What the current ruthless educational reformers need to address is the decline in our society’s insistence on citizens’ and students’ literacy. The new educational programs do not hold a student responsible for genuine academic achievement and mastery. None of the new classroom assessment or teaching techniques make a student responsible for formulating an independent thought or engineering a persuasive argument.
We as a society need to become a force that will make a student want to know things, speak coherently and write cogently. Young people must, by some means, be made to want to be genuinely educated even though so much of popular culture disdains it. That is the true challenge facing our educational system.
Debra Michlewitz
Bayside, Queens, Aug. 27, 2010The writer is a retired public high school English teacher.
I agree with Ms. Michlewitz' tone, but I think she misplaces the issue.
The "new educational programs" do not fail to "hold a student responsible," they do far worse, they don't even allow them the opportunity to be responsible. Students in today's system do not have very little, if any, control over their learning. Students are not allowed to pursue in our edcuational systems, instead they are dictated what to learn, how to learn it, when to learn it, what to do with it after they have memorized it and allowed to believe the myth that "once the test is over I can just forget it."
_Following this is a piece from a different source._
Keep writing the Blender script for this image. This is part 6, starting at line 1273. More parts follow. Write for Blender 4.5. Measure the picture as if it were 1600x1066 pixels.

I also believe that students already "want to know things." It is school that marginalizes the natural curiosity our kids enter school with. I watch my own children at home pursue learning (not related to required school work) with pure delight and tenacity. They try and try and try never feeling that their failures are wasted time or a judgment on their value as human beings. Instead, their curiosity piqued, they dive right in and learn.
School is not a place for curiosity, not a place for diving right in. It is a place were everything is prescribed, learning defined, and judgment made. The goal of school is like tracing - if the student can render an exact replica of the original they pass, they are lauded, they become the valedictorian . . . what they can't do is create, innovate, and as Ms Michlewitz accurately points out, can't formulate an independent thought or engineer a persuasive argument. They have been taught not to do that . . . much to this country's detriment.